Westminster resident and electric vehicle owner Aaron Matty commutes to his job in Towson. Photo by John Lee/WYPR.

In order for Maryland to meet its goal of reducing greenhouse gasses, a lot more people will need to buy electric cars.

And not just more affluent residents who own their own homes.

Electric cars are becoming more affordable. But Marylanders who live in apartment buildings and townhouses still may not be able to buy them because they can’t charge their car at home.

Del. Jen Terrasa, a Howard County Democrat, is proposing legislation that would require new and substantially renovated townhouse and apartment buildings to have charging spaces.

Terrasa said getting chargers available to all kinds of homes is essential to having the electric car market to take off.

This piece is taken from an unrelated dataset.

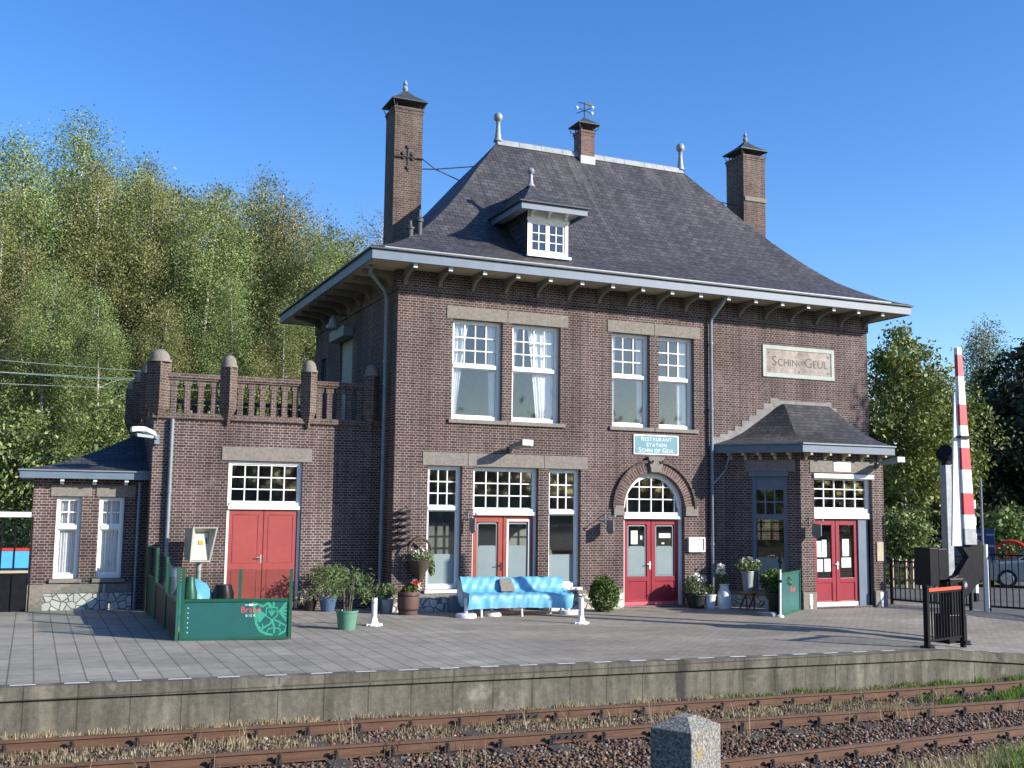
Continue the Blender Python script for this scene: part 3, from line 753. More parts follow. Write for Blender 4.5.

“According to the U.S. Department of Energy, around 80% of vehicle charging occurs at home and accessibility of home charging is currently a major barrier to residents who may want to buy electric vehicles but can’t because they can’t charge up at home,” Terrasa recently told the House Environment and Transportation Committee.

Aaron Matty lives in Westminster and commutes to his job in Towson in his Tesla Model 3. That commute from Carroll County is roughly 30 miles. Matty has a charger at home but forgot to plug it in the night before. So he pulled into a charging station at a Wawa on Joppa Road in Baltimore County.

Day in and day out, Matty said he relies on the home electric car charger.

“I personally feel that if you don’t have one you would run into problems,” Matty said. “I feel like you definitely have to have a charger at home. In fact, when I first bought it, the guy kind of had me convinced that I didn’t need one and I very quickly realized that I did.”

He says finding public charging stations can be an inconvenience. Then you have to hang around while the car is charging up.